Your credit file dictates the product and rate you will get

A credit check will determine not only whether or not a lender is willing to lend to you but also what rate they are prepared to offer you. You can compare prices using the representative rate on, for example, personal loans, but this rate is only actually given to a minimum of 51% of customers. The better your credit rating, the lower a rate of interest you will usually be charged. This is why it is so vitally important to manage your credit rating and do what you can to improve it.

How Can I Improve My Credit Rating?

Now you should understand a little bit better how the system works. The next stage is to work out how you can improve your rating and make it easier to get credit and gain access to the best rates on financial products and services.

  • Check your credit score (you can check the information held with the credit reference agencies for free).
  • Register to vote, make sure you are on the electoral roll.
  • Add proof of residency if you cannot vote in the UK.
  • Never default or miss payments and try never to be late in paying a bill.

(Setting up a direct debit for the minimum payments on credit cards etc. can help you avoid a mistake.)

  • Don’t let your partner or housemate’s score destroy yours.

(The scores of those with whom you are financially linked will count when you apply for credit.)

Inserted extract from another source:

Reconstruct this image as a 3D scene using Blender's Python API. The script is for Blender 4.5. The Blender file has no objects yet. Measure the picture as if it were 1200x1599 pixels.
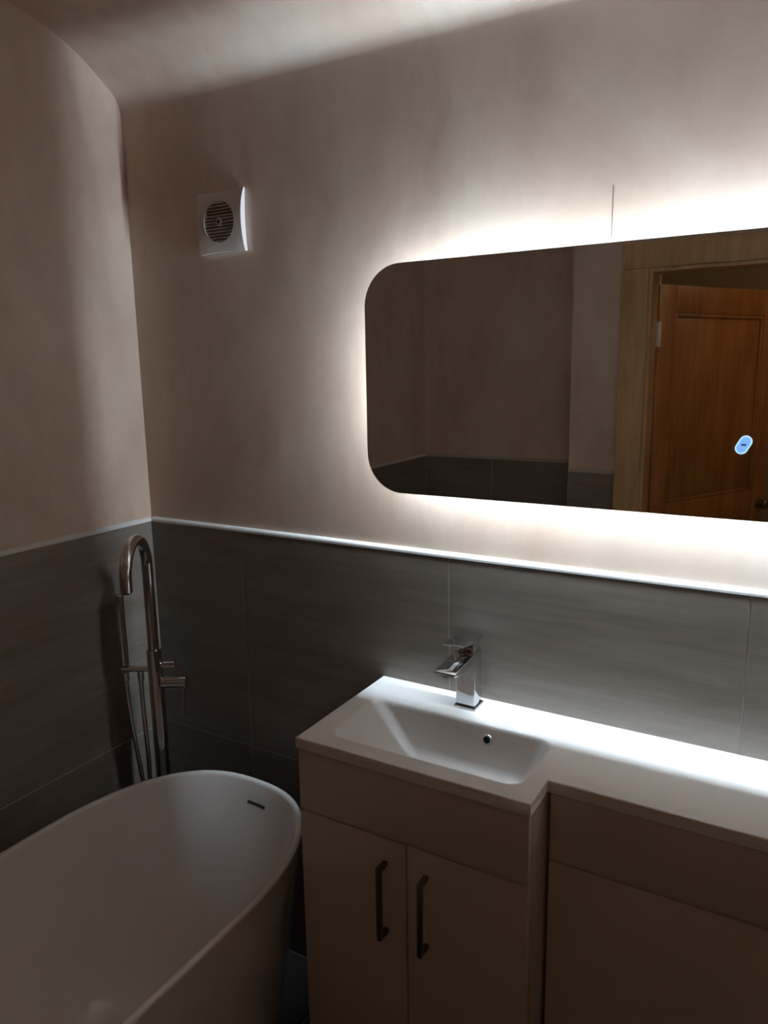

    1. Be sure to disassociate if you break up or move out and move on.
    2. Reduce ‘hard searches’ – apply for too many products too fast and it can count against you. You can check eligibility with online calculators to determine how likely it is that you will be accepted before you apply. Space out applications to avoid any potential problems.
    3. Check addresses are updated on old accounts. (old mobile phone contracts or credit cards you no longer use may still be listed as active on your credit file. If they have your old address, this can cause ID check problems to pop up, which can lead to ‘nos’ from lenders.
    4. Always check your credit file after a rejection, to avoid getting into a rejection spiral due to failed credit checks.
    5. Use a credit builder card to build history and recover from previous bad credit issues.
    6. Time applications right – remember to check when major black marks are removed (after six years) from your credit file and apply when they are gone.
    7. Join the Rental  Exchange Initiative so paying your rent on time goes onto your credit report.
    8. Avoid payday loans like the plague if at all possible, as these can decimate your credit score.
    9. Ask why you were rejected, in case the lender gives some useful information.
    10. NEVER pay a credit repair company. You can do the things they say they do yourself easily and for free, or they are using illegal methods.
    11. Remember stability counts in your favour. Don’t move too often. Homeowners, and those who are in steady employment and don’t move too often are more likely to be accepted for credit. If you know a big change (maternity leave, redundancy) is coming, consider applying for credit before it comes – though never lie on applications.
    12. Cancel credit and store cards you are no longer using.
    13. Pay down debts with any savings you have if you have some.
    14. If you are going to default on a payment, you can mitigate the effect this will have on your credit rating – talk to your lender to discuss the problem, and see if there is a way to negotiate. (For serious debt, going to a free debt counsellor could help).
    15. If an unfair default has been put on your file – complain and fight to have it removed. Add a notice of correction to your credit file. If necessary, complain to the relevant ombudsman. You should not have to stand having inaccurate information in your file.
    16. Pay upfront rather than monthly for insurances. This can save you money and will also avoid a ‘hard search’ on your credit file.
    17. Ask the lender to do a ‘soft search’ if this is available. While many lenders have not yet adopted this approach, it is still worth asking if you want to avoid a ‘hard search’ on your file.